What you have to do: Your task is to retype the lines between the line with "Write a Blender" and the line with "sc = bpy.context.scene", inclusive. Copy no pictures and no other lines.

Data for this exercise:
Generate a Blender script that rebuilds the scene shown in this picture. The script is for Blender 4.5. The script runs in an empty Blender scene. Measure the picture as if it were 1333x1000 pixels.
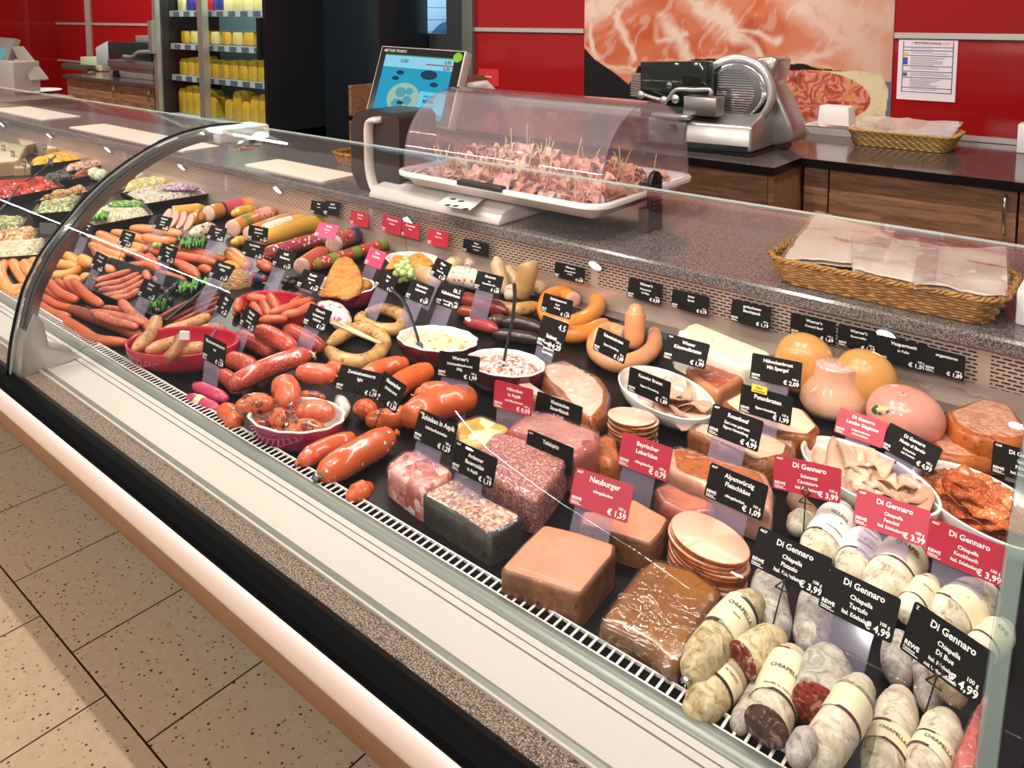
import bpy, bmesh, math, random
import numpy as np
from mathutils import Vector, Matrix, Euler
R_ = random.Random(7)
C = bpy.context.scene.collection
scene = bpy.context.scene
# ---------------------------------------------------------------- camera (28 mm shift lens, eye 1.23 m)
F = 1037.0; CX = 666.0; HY = 21.0; PITCH = math.radians(5.5); CY = HY + F*math.tan(PITCH); EYE = 1.23
YAW = math.atan((CX+590)*math.cos(PITCH)/F)
FW = np.array([-math.cos(YAW)*math.cos(PITCH), math.sin(YAW)*math.cos(PITCH), -math.sin(PITCH)])
RT = np.array([math.sin(YAW), math.cos(YAW), 0.0]); UP = np.cross(RT, FW)
O = np.array([0, 0, EYE])
def ray(px, py): return FW + RT*(px-CX)/F - UP*(py-CY)/F
def at(px, py, z):
    r = ray(px, py); return r*((z-EYE)/r[2]) + O
def atY(px, py, Y):
    r = ray(px, py); return r*(Y/r[1]) + O
def atX(px, py, X):
    r = ray(px, py); return r*(X/r[0]) + O
def depth(p): return float((np.asarray(p)-O) @ FW)
def mpp(p): return depth(p)/F          # metres per photo pixel at a place
cam = bpy.data.cameras.new('camera'); camo = bpy.data.objects.new('camera', cam); C.objects.link(camo)
cam.sensor_fit = 'HORIZONTAL'; cam.sensor_width = 36; cam.lens = F*36/1333
cam.shift_y = -(500-CY)/1333; cam.shift_x = (666.5-CX)/1333; cam.clip_start = .02; cam.clip_end = 60
camo.matrix_world = Matrix(((RT[0], UP[0], -FW[0], 0), (RT[1], UP[1], -FW[1], 0), (RT[2], UP[2], -FW[2], EYE), (0, 0, 0, 1)))
scene.camera = camo
vs = scene.view_settings
vs.view_transform = 'Standard'; vs.look = 'None'; vs.gamma = 1; vs.use_curve_mapping = False; vs.exposure = 0.0
scene.cycles.max_bounces = 10; scene.cycles.transparent_max_bounces = 32; scene.cycles.glossy_bounces = 4
scene.cycles.diffuse_bounces = 3; scene.cycles.caustics_reflective = False; scene.cycles.caustics_refractive = False
scene.cycles.use_denoising = True; scene.cycles.sample_clamp_indirect = 6

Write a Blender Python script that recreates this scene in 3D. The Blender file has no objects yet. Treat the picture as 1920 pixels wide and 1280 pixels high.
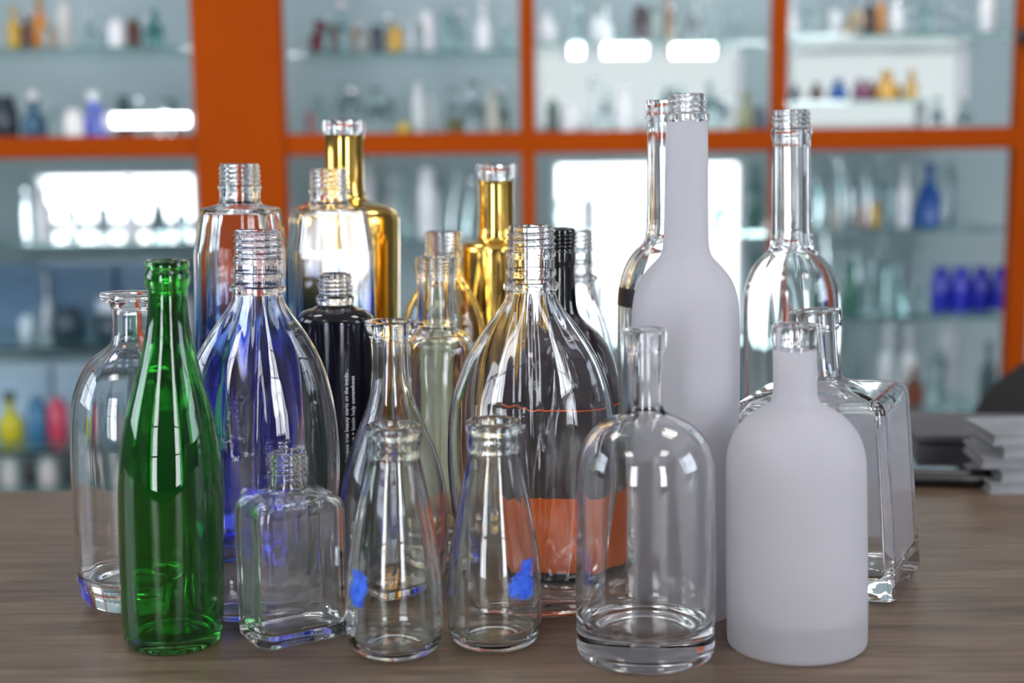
import bpy, math, random
import numpy as np
from mathutils import Vector, Matrix
random.seed(7)
PI = math.pi
C = bpy.context.scene.collection
sc = bpy.context.scene

# ------------------------------------------------------------------ camera
TABLE_Z = 0.75
EYE = 0.30                      # eye height above the table top
F_PX = 2667.0                   # 50 mm lens on a 36 mm sensor, 1920 px wide
PITCH = math.atan((640 - 250) / F_PX)
ROLL = math.radians(0.6)
cam_data = bpy.data.cameras.new('camera'); cam = bpy.data.objects.new('camera', cam_data); C.objects.link(cam)
cam_data.lens = 50.0; cam_data.sensor_width = 36.0
cam_data.clip_start = 0.05; cam_data.clip_end = 40
cam_data.dof.use_dof = True
cam_data.dof.focus_distance = 0.90
cam_data.dof.aperture_fstop = 3.9
CAM = Vector((0, 0, TABLE_Z + EYE))
fwd = Vector((0, math.cos(PITCH), -math.sin(PITCH)))
up0 = Vector((0, math.sin(PITCH), math.cos(PITCH)))
rt = Vector((math.cos(ROLL), 0, 0)) - up0 * math.sin(ROLL)
up = up0 * math.cos(ROLL) + Vector((math.sin(ROLL), 0, 0))
m = Matrix((rt, up, -fwd)).transposed().to_4x4(); m.translation = CAM
cam.matrix_world = m
sc.camera = cam

# ------------------------------------------------------------------ render look
sc.view_settings.view_transform = 'Standard'; sc.view_settings.look = 'None'
sc.view_settings.gamma = 1.0; sc.view_settings.use_curve_mapping = False
sc.view_settings.exposure = 1.1
cy = sc.cycles
cy.max_bounces = 24; cy.transmission_bounces = 24; cy.glossy_bounces = 8; cy.diffuse_bounces = 3
cy.transparent_max_bounces = 8; cy.sample_clamp_indirect = 6.0; cy.sample_clamp_direct = 0
cy.blur_glossy = 0.3; cy.use_denoising = True
cy.caustics_reflective = True; cy.caustics_refractive = True
w = bpy.data.worlds.new('world'); sc.world = w; w.use_nodes = True
w.node_tree.nodes['Background'].inputs[0].default_value = (0.75, 0.85, 1.0, 1)
w.node_tree.nodes['Background'].inputs[1].default_value = 0.6

FRONT_WINDOW = 8.5        # the tall windows behind the camera
ADDED_SIDE_WINDOW = 4.0         # added windows in the side walls, out of view
REAR_WINDOW = 2.2         # the windows behind the cabinets
ADDED_CEILING_LAMP = 5.0  # added ceiling panels, unseen top light
TUBE_GLOW = 6.0

# ------------------------------------------------------------------ helpers
def ray(px, py):
    return (fwd + rt * ((px - 960) / F_PX) + up * ((640 - py) / F_PX))
def on_table(px, py, z=TABLE_Z):
    d = ray(px, py); t = (z - CAM.z) / d.z
    return CAM + d * t
def at(px, py, Y):
    d = ray(px, py); return CAM + d * (Y / d.y)
def s2l(c):
    return tuple(((v / 255) / 12.92 if v / 255 <= 0.04045 else ((v / 255 + 0.055) / 1.055) ** 2.4) for v in c) + (1.0,)

def tag(o, label, cat, group=None, kind=None):
    if label: o['label'] = label
    if cat: o['category'] = cat
    if group: o['group'] = group
    if kind: o['kind'] = kind
    return o
def thing(name, label, cat, loc, rz=0, group=None):
    o = bpy.data.objects.new(name, None); C.objects.link(o)
    o.location = loc; o.rotation_euler = (0, 0, rz); o.empty_display_size = 0.02
    return tag(o, label, cat, group)
def link_mesh(name, me, mat, parent=None, smooth=False):
    if smooth: me.polygons.foreach_set('use_smooth', [True] * len(me.polygons))
    o = bpy.data.objects.new(name, me); C.objects.link(o)
    if mat: me.materials.append(mat)
    if parent: o.parent = parent
    return o
class MB:
    def __init__(s): s.v = []; s.f = []
    def box(s, x0, y0, z0, x1, y1, z1, bev=0):
        n = len(s.v)
        if bev <= 0:
            s.v += [(x, y, z) for z in (z0, z1) for y in (y0, y1) for x in (x0, x1)]
            s.f += [tuple(n + i for i in q) for q in ((0, 2, 3, 1), (4, 5, 7, 6), (0, 1, 5, 4), (1, 3, 7, 5), (3, 2, 6, 7), (2, 0, 4, 6))]
        else:
            import bmesh
            bm = bmesh.new(); bmesh.ops.create_cube(bm, size=1)
            for v in bm.verts:
                v.co = Vector(((x0 + x1) / 2 + v.co.x * (x1 - x0), (y0 + y1) / 2 + v.co.y * (y1 - y0), (z0 + z1) / 2 + v.co.z * (z1 - z0)))
            bmesh.ops.bevel(bm, geom=bm.edges[:], offset=bev, segments=2, affect='EDGES', profile=0.5)
            bm.verts.index_update()
            s.v += [tuple(v.co) for v in bm.verts]; s.f += [tuple(n + v.index for v in f.verts) for f in bm.faces]
            bm.free()
        return s
    def build(s, name, mat, parent=None, smooth=False):
        me = bpy.data.meshes.new(name); me.from_pydata(s.v, [], s.f); me.update()
        return link_mesh(name, me, mat, parent, smooth)
def box(name, mat, parent, *a, bev=0):
    return MB().box(*a, bev=bev).build(name, mat, parent)

# ------------------------------------------------------------------ materials
def new_mat(name):
    mt = bpy.data.materials.new(name); mt.use_nodes = True
    return mt, mt.node_tree.nodes, mt.node_tree.links, mt.node_tree.nodes['Principled BSDF']
def plain(name, rgb, rough=0.5, metal=0.0, trans=0.0, ior=1.5, coat=0.0, spec=0.5):
    mt, n, l, b = new_mat(name)
    b.inputs['Base Color'].default_value = s2l(rgb); b.inputs['Roughness'].default_value = rough
    b.inputs['Metallic'].default_value = metal; b.inputs['Transmission Weight'].default_value = trans
    b.inputs['IOR'].default_value = ior; b.inputs['Coat Weight'].default_value = coat
    b.inputs['Specular IOR Level'].default_value = spec
    return mt
def noisy(name, c0, c1, scale=20, rough=0.5, stretch=(1, 1, 1), coat=0.0, bump=0.0, detail=4):
    mt, n, l, b = new_mat(name)
    tc = n.new('ShaderNodeTexCoord'); mp = n.new('ShaderNodeMapping'); mp.inputs['Scale'].default_value = stretch
    nt = n.new('ShaderNodeTexNoise'); nt.inputs['Scale'].default_value = scale; nt.inputs['Detail'].default_value = detail
    cr = n.new('ShaderNodeValToRGB'); cr.color_ramp.elements[0].position = 0.35; cr.color_ramp.elements[1].position = 0.65
    cr.color_ramp.elements[0].color = s2l(c0); cr.color_ramp.elements[1].color = s2l(c1)
    l.new(tc.outputs['Object'], mp.inputs[0]); l.new(mp.outputs[0], nt.inputs[0]); l.new(nt.outputs[0], cr.inputs[0])
    l.new(cr.outputs[0], b.inputs['Base Color']); b.inputs['Roughness'].default_value = rough
    b.inputs['Coat Weight'].default_value = coat
    if bump:
        bp = n.new('ShaderNodeBump'); bp.inputs['Strength'].default_value = bump; bp.inputs['Distance'].default_value = 0.001
        l.new(nt.outputs[0], bp.inputs['Height']); l.new(bp.outputs[0], b.inputs['Normal'])
    return mt
def emit(name, rgb, strength):
    mt, n, l, b = new_mat(name)
    e = n.new('ShaderNodeEmission'); e.inputs[0].default_value = s2l(rgb); e.inputs[1].default_value = strength
    n.remove(b); l.new(e.outputs[0], n['Material Output'].inputs[0]); return mt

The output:
Write a Blender Python script that recreates this scene in 3D. The Blender file has no objects yet. Treat the picture as 1920 pixels wide and 1280 pixels high.
import bpy, math, random
import numpy as np
from mathutils import Vector, Matrix
random.seed(7)
PI = math.pi
C = bpy.context.scene.collection
sc = bpy.context.scene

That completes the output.